Records with scene code

#####

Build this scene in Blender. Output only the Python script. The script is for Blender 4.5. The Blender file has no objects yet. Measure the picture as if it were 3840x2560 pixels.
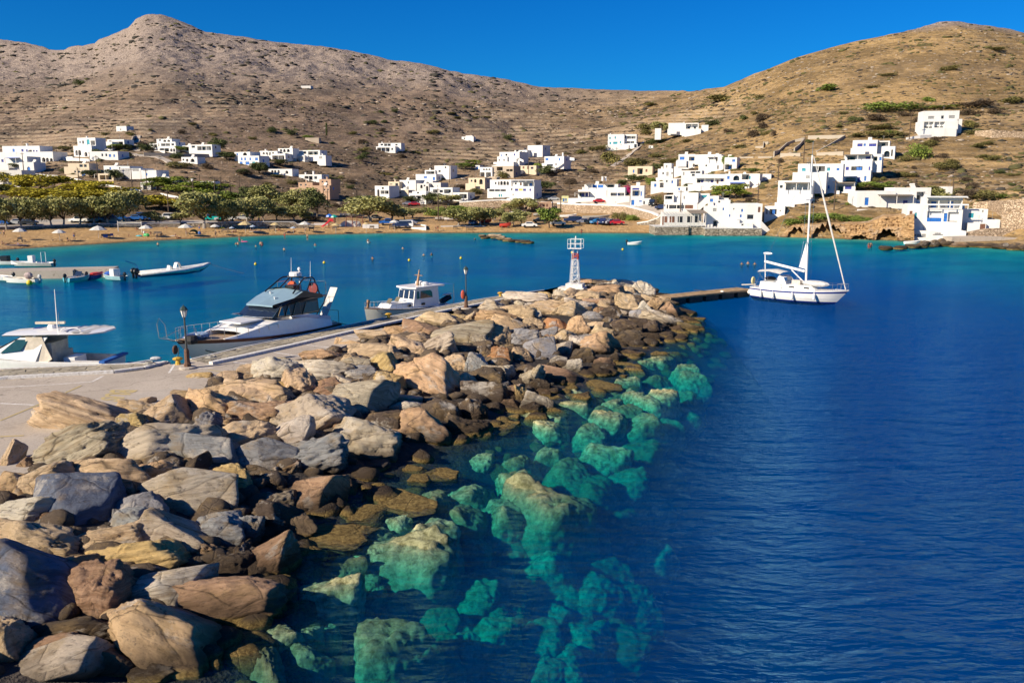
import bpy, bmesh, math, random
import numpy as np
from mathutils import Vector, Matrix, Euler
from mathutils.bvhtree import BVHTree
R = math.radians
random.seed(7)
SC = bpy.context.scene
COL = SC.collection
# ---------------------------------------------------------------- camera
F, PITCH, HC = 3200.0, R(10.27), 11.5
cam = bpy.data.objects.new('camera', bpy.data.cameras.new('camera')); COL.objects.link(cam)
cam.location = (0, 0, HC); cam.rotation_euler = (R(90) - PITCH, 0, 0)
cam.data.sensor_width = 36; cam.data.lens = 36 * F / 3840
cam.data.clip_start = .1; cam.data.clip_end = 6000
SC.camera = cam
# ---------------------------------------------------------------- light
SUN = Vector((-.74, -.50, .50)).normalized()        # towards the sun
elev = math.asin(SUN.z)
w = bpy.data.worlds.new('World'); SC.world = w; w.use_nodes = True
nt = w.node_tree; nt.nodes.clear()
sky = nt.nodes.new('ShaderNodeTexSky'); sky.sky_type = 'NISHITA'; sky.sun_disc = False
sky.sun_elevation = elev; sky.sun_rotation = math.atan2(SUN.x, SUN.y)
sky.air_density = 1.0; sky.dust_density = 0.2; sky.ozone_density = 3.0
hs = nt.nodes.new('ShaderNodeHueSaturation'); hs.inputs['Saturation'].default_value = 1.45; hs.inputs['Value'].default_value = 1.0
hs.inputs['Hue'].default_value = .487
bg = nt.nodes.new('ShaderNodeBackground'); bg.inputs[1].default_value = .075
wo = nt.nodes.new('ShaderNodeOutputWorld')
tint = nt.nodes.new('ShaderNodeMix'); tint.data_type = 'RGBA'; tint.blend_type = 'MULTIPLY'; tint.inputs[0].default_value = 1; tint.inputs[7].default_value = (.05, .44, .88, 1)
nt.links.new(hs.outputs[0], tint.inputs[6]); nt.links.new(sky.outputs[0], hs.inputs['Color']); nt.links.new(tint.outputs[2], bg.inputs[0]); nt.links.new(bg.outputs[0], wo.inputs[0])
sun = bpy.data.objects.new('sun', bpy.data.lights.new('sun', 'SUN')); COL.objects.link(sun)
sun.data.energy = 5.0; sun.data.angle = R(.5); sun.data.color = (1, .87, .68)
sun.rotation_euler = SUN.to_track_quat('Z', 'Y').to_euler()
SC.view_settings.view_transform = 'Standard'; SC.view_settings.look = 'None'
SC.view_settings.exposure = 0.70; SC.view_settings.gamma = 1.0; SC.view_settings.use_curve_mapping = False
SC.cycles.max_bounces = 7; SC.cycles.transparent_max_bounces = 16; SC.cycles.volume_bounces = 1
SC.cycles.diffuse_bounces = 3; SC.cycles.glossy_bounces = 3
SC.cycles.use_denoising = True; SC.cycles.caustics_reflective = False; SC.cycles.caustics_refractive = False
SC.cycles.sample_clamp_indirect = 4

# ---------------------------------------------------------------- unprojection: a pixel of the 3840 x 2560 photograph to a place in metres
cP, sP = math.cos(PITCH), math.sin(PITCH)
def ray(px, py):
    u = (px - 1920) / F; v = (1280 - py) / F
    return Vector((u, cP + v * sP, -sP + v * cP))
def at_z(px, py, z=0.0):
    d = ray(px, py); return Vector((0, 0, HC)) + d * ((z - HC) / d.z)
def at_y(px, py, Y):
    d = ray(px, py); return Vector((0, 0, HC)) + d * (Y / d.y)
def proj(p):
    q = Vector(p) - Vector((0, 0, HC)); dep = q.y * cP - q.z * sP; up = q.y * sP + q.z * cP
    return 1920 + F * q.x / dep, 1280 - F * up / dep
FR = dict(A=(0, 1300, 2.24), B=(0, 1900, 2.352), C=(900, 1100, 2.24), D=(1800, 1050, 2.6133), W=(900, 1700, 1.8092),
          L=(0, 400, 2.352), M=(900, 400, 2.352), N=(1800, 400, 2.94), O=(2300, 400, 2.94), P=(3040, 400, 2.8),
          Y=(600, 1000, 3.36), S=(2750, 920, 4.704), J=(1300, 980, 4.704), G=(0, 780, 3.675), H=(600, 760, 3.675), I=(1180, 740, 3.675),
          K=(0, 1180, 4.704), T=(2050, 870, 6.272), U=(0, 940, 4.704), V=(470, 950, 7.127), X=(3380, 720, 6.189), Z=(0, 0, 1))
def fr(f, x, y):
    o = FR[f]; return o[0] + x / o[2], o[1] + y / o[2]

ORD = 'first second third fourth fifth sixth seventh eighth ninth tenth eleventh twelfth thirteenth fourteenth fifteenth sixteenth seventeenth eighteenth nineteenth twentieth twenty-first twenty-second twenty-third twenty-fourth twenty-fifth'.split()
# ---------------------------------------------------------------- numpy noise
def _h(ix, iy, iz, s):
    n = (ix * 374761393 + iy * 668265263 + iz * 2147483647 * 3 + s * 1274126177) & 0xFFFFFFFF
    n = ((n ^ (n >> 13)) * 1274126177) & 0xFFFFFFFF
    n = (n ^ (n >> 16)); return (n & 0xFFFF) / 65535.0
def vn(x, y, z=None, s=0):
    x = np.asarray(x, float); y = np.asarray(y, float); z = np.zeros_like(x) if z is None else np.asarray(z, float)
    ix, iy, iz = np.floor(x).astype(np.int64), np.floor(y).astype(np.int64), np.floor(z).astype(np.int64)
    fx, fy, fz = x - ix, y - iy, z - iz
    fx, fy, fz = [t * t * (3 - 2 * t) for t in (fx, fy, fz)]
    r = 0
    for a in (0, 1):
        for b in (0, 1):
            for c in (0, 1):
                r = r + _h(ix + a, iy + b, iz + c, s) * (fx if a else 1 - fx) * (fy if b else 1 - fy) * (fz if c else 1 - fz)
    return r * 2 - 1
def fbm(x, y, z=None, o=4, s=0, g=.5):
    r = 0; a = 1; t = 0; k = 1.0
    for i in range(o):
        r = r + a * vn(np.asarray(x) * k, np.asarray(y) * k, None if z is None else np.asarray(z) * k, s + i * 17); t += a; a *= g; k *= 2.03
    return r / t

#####

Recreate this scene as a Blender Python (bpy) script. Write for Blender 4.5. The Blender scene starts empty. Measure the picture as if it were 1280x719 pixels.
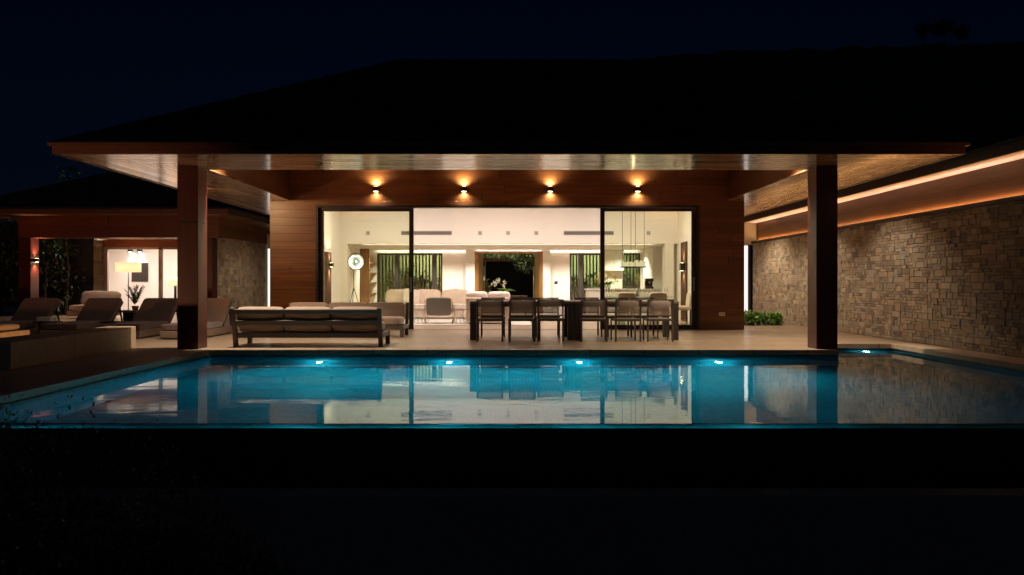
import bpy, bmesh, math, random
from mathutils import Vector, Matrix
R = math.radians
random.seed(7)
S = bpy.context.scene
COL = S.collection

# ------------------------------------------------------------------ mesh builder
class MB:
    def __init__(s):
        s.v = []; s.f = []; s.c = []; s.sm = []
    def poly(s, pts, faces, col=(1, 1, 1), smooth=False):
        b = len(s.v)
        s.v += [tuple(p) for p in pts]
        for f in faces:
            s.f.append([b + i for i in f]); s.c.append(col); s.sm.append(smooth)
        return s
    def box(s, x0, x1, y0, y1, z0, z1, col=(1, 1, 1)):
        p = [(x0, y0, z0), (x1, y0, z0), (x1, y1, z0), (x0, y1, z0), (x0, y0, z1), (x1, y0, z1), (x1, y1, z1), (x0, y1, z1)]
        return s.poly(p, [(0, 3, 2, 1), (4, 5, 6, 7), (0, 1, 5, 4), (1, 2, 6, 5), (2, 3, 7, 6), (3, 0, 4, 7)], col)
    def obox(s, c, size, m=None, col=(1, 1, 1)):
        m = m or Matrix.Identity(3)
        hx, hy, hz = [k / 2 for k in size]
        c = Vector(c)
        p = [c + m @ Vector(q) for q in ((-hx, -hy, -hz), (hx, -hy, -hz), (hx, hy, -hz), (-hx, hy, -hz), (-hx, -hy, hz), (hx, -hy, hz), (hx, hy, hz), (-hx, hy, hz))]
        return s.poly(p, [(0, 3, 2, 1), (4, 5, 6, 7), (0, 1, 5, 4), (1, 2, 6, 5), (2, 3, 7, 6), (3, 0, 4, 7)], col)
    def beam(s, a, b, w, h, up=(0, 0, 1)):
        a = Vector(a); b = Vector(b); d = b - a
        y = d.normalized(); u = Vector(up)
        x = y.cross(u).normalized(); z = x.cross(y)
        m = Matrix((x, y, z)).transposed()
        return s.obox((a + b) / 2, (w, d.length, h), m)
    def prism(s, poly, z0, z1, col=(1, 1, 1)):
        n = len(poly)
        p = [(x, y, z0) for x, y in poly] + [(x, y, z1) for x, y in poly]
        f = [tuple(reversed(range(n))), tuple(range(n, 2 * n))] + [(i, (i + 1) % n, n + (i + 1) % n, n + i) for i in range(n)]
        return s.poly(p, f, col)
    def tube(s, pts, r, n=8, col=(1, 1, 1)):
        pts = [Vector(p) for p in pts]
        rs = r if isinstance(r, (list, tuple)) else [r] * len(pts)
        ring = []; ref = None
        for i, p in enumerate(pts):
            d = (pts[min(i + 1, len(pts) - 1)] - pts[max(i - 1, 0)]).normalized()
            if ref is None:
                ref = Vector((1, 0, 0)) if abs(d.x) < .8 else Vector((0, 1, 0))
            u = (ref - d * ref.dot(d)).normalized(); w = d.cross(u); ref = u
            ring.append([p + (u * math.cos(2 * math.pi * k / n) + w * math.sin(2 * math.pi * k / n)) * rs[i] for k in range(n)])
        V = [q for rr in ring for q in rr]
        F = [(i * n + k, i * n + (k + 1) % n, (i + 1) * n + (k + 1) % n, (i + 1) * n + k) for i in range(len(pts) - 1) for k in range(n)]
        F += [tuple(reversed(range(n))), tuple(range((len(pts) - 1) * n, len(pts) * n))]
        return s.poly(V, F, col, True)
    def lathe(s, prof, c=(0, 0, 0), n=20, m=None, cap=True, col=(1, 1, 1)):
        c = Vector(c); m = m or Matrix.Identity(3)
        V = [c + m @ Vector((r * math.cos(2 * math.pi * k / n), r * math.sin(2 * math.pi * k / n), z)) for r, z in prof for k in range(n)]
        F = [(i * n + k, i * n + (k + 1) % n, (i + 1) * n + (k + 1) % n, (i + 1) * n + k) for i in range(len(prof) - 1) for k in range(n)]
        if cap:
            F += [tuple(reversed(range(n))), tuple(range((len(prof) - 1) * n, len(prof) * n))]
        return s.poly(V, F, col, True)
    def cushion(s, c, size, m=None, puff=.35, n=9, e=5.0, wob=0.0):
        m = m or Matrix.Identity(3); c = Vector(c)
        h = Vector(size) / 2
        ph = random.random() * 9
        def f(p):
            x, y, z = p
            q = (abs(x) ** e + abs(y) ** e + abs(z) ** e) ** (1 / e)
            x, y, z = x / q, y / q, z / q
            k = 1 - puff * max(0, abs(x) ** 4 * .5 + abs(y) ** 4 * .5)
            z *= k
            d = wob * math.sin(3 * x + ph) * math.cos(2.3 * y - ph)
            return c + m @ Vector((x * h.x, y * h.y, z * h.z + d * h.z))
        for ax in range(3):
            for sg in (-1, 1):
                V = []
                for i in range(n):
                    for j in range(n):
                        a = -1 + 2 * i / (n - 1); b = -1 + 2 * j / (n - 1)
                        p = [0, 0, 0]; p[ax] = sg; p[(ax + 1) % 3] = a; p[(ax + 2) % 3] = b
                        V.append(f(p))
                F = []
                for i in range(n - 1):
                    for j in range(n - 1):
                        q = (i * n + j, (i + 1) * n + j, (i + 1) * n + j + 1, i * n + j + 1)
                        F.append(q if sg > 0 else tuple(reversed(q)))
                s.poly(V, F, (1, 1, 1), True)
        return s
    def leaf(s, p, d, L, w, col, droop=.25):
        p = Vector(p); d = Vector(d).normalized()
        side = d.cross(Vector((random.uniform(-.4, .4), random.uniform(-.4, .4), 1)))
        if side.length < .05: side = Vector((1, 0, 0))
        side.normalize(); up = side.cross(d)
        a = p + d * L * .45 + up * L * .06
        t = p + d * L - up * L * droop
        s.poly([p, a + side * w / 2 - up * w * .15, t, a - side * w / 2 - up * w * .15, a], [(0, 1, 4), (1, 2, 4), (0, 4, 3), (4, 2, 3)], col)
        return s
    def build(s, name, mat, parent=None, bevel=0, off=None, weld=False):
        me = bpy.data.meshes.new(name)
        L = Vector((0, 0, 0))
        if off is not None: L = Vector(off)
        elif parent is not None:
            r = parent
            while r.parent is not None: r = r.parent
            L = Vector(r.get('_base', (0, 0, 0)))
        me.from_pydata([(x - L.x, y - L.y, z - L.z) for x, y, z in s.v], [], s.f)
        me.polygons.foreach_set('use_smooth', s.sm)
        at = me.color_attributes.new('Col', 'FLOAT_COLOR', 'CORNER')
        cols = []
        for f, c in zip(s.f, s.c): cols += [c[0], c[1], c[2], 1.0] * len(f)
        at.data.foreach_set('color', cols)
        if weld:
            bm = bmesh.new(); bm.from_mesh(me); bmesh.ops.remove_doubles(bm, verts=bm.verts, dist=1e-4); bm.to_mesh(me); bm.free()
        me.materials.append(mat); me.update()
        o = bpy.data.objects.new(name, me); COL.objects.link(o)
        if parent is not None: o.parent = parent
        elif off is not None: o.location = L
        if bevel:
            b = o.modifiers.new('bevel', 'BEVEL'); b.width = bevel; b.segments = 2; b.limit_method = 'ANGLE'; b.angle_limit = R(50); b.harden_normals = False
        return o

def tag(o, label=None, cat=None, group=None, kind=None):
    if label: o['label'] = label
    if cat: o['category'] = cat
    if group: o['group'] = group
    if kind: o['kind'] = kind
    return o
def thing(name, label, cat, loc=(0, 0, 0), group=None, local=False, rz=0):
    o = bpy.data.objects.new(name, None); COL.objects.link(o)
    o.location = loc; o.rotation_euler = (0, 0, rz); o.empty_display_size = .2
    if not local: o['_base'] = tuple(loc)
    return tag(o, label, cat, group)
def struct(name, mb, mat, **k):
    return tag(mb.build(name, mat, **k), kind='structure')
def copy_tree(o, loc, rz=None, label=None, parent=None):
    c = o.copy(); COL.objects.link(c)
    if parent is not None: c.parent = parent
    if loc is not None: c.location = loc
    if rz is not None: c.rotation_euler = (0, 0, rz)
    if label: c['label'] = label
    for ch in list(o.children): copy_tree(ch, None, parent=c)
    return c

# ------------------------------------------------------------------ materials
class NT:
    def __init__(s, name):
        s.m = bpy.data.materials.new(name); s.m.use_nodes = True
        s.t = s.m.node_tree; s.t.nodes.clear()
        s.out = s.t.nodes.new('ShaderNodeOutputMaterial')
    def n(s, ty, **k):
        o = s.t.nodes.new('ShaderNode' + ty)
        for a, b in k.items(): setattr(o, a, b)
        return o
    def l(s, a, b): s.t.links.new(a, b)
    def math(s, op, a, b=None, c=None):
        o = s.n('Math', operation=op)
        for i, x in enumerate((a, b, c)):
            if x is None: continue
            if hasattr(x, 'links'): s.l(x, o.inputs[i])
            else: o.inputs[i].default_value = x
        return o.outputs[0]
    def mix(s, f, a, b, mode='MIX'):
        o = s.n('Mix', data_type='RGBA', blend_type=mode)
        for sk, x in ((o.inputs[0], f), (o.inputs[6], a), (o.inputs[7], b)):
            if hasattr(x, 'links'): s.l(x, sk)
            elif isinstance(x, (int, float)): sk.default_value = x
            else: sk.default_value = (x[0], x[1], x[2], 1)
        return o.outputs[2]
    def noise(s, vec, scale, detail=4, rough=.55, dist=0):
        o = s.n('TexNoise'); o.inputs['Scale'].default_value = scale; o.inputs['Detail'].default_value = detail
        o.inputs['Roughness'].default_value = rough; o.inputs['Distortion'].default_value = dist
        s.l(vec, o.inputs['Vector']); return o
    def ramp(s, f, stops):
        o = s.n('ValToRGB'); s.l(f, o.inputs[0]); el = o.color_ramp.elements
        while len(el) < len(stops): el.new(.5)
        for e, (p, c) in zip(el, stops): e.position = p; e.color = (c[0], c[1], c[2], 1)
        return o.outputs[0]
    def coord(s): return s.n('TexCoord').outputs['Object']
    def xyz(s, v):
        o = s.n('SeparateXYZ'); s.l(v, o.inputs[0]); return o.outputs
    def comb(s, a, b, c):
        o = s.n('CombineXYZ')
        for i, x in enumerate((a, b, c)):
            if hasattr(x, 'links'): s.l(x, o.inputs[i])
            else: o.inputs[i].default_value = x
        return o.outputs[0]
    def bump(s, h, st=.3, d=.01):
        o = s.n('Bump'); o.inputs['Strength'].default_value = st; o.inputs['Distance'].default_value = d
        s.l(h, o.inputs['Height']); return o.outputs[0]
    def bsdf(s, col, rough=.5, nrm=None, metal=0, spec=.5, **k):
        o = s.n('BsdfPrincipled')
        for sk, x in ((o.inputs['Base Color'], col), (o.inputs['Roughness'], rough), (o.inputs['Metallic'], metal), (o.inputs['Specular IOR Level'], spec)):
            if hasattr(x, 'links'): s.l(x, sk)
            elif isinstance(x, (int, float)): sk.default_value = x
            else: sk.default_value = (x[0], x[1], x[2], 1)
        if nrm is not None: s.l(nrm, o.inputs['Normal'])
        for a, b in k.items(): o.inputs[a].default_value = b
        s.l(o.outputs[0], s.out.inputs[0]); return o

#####

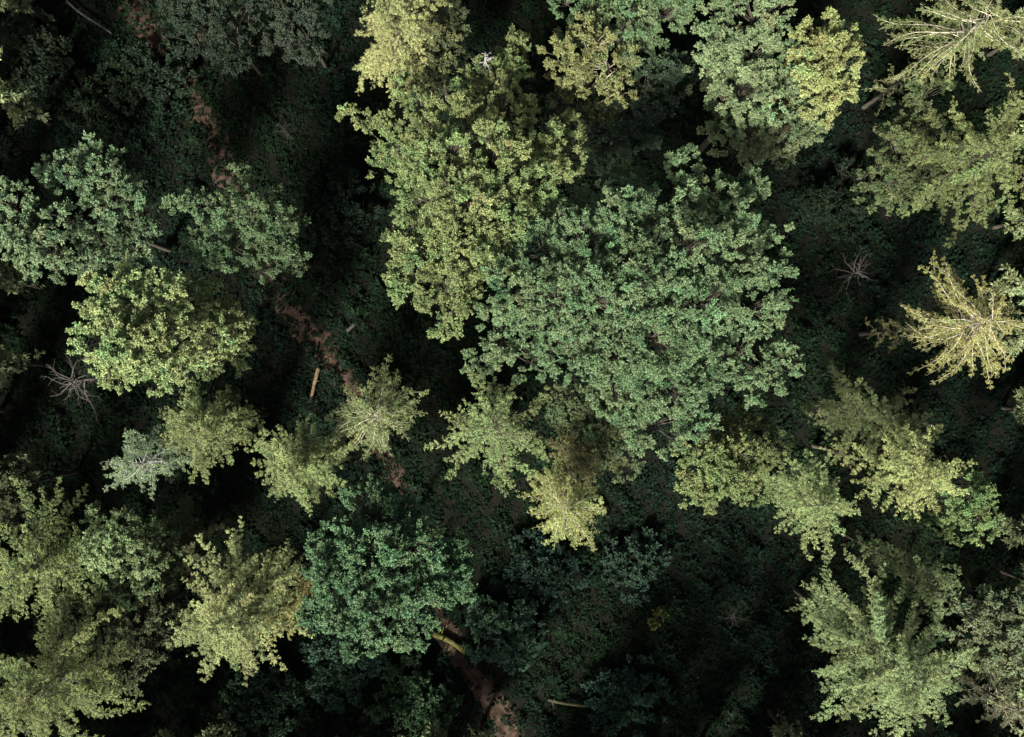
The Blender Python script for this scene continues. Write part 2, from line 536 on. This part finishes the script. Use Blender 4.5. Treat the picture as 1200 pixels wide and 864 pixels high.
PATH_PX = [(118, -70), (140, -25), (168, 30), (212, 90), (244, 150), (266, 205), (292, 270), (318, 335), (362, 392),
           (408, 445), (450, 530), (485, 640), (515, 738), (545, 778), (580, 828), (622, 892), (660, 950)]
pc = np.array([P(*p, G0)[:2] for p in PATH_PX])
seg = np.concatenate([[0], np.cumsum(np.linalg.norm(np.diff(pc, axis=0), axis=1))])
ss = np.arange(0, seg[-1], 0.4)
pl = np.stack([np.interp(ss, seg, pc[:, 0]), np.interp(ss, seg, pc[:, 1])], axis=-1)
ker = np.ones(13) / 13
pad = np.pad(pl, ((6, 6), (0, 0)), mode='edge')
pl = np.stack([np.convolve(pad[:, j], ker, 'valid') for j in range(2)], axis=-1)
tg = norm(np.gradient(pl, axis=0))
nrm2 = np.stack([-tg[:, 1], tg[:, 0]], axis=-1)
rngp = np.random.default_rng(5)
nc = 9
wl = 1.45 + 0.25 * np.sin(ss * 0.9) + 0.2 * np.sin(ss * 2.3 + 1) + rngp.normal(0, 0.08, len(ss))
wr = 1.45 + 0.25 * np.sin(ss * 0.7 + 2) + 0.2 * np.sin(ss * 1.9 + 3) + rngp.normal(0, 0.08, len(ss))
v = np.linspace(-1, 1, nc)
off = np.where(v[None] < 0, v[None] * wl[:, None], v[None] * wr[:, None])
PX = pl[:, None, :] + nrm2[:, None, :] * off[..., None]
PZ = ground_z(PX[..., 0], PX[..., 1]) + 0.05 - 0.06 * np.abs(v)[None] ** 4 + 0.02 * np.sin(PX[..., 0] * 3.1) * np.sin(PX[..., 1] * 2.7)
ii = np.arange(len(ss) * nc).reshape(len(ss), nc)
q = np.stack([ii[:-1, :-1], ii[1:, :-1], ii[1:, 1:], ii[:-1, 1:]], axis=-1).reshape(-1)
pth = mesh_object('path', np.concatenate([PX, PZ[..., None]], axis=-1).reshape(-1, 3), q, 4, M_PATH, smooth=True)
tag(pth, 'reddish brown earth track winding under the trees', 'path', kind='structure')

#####

__Your objective__.
Find the lines above holding the word "Measure" and show them.

__Solution for this task__.
Build this scene in Blender. Output only the Python script. The script is for Blender 4.5. The Blender file has no objects yet. Measure the picture as if it were 3840x2560 pixels.
Recreate this scene as a Blender Python (bpy) script. Write for Blender 4.5. The Blender scene starts empty. Measure the picture as if it were 1280x719 pixels.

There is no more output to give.